Updated

The United States Holocaust Memorial Museum officially removed a study Tuesday that whitewashed former President Barack Obama’s Syrian policy after Jewish and Syrian human rights groups criticized the report.

The study was undertaken by the Holocaust Memorial Museum's Simon-Skjodt Center for the Prevention of Genocide, where Cameron Hudson, a former Obama administration national security official, is the director.

"Since its release, a number of people with whom we have worked closely on Syria since the conflict's outbreak have expressed concerns with the study," a message on the museum’s website now reads. "The Museum has decided to remove the study from its website as we evaluate this feedback."

The research paper, which included a variety of computational models and interviews with experts or policy makers, stated that the Syrian civil war “made it very difficult from the beginning for the U.S. government to take effective action to prevent atrocities in Syria, even compared with other challenging policy contexts," the Tablet magazine reported.

The conclusion of the controversial study claims that the support for the anti-Assad rebels or U.S. air strikes against the Syrian government following the 2013 chemical weapon attack would have not reduced the number of people dying – and could have even increased it.

Leon Wieseltier, a Brookings Institution fellow, blasted the study.

“Shame on the Holocaust Museum,” he said, for “releasing an allegedly scientific study that justifies bystanderism.”

He told the Tablet: “If I had the time I would gin up a parody version of this that will give us the computational-modeling algorithmic counterfactual analysis of John J McCloy’s decision not to bomb the Auschwitz ovens in 1944. I’m sure we could concoct the f------ algorithms for that, too.”

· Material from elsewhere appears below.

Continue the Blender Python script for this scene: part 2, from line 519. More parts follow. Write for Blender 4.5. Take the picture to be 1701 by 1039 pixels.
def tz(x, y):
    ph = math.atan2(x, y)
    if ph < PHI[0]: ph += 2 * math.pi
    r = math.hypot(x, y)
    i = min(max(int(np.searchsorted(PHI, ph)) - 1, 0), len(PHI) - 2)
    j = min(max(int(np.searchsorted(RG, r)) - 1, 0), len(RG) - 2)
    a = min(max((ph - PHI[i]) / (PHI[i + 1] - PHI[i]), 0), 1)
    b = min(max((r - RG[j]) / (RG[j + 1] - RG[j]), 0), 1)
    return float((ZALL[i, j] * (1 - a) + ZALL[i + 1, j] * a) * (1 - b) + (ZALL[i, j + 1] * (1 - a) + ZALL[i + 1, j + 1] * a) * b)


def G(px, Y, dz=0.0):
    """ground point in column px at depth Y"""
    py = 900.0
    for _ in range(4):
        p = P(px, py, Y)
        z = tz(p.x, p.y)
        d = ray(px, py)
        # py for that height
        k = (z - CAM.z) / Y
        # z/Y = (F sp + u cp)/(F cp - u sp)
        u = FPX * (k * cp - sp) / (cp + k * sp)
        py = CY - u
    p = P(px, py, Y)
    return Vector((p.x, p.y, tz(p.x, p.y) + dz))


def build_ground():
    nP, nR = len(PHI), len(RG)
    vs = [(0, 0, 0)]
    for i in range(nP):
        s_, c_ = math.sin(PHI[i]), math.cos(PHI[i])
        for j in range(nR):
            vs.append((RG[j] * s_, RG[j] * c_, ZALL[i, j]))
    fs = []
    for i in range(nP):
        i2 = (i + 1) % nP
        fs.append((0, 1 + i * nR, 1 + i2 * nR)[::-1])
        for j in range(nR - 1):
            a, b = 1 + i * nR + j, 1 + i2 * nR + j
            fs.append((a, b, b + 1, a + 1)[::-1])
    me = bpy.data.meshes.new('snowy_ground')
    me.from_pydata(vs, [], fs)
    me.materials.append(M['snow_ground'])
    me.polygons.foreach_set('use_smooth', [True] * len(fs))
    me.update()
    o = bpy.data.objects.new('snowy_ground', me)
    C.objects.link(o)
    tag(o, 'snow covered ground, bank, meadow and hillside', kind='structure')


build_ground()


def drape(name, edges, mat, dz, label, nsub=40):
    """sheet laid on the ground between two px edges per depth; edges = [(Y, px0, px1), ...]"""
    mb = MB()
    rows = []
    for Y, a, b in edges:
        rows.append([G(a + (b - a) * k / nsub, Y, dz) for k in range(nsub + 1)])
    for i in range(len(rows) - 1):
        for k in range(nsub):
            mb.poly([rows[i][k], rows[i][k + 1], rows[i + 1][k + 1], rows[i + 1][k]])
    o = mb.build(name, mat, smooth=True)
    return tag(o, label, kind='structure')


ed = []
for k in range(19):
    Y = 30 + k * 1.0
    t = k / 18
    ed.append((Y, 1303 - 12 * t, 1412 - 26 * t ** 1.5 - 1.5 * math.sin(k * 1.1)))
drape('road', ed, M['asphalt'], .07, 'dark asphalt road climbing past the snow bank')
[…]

Rabbi Shmuley Yanklowitz, a co-founder of Jews for Human Rights in Syria, also joined in criticizing the study, telling the magazine that he was confused by the study as the museum was not created just to focus on preserving Holocaust memory but also on ensuring no future genocides occur.

"To merely say no intervention could have made a difference strikes me as a strange conclusion if I understand it correctly. ... I don't think we have the right to choose inaction when we know the reality on the ground,” he added.

Some Jewish communal leaders, according to the Tablet, have privately suggested that the Holocaust Museum’s authority has been seized for partisan gains and scoring political points by rewriting history.

Ben Rhodes, former deputy national security adviser to Obama who played a role in setting Obama’s Syrian policy, was appointed to the museum’s Memorial Council in the last days of the administration. Former National Security Council members Grant Harris and Daniel Benjamin are also on the museum’s council.

Obama has been heavily criticized back in 2013 when he issued an ultimatum – the so-called “red line” – over Syrian dictator Bashar Assad’s use of chemical weapons – but refrained from acting after it was crossed.

At that time, the White House said more than 1,400 people, including at least 400 children, have died in the chemical attack in Syria.

Shlomo Bolts, a Syrian American Council official, said it was “grossly incorrect” to suggest that nothing could have been done to save Syria.

"There was a lot that could have been done and that can still be done to stop the mass atrocities in Syria. There are still thousands of civilians in Syria who are being tortured in Assad's jails or fear imminent attacks by Assad forces and there is much that can be done to help them,” he added.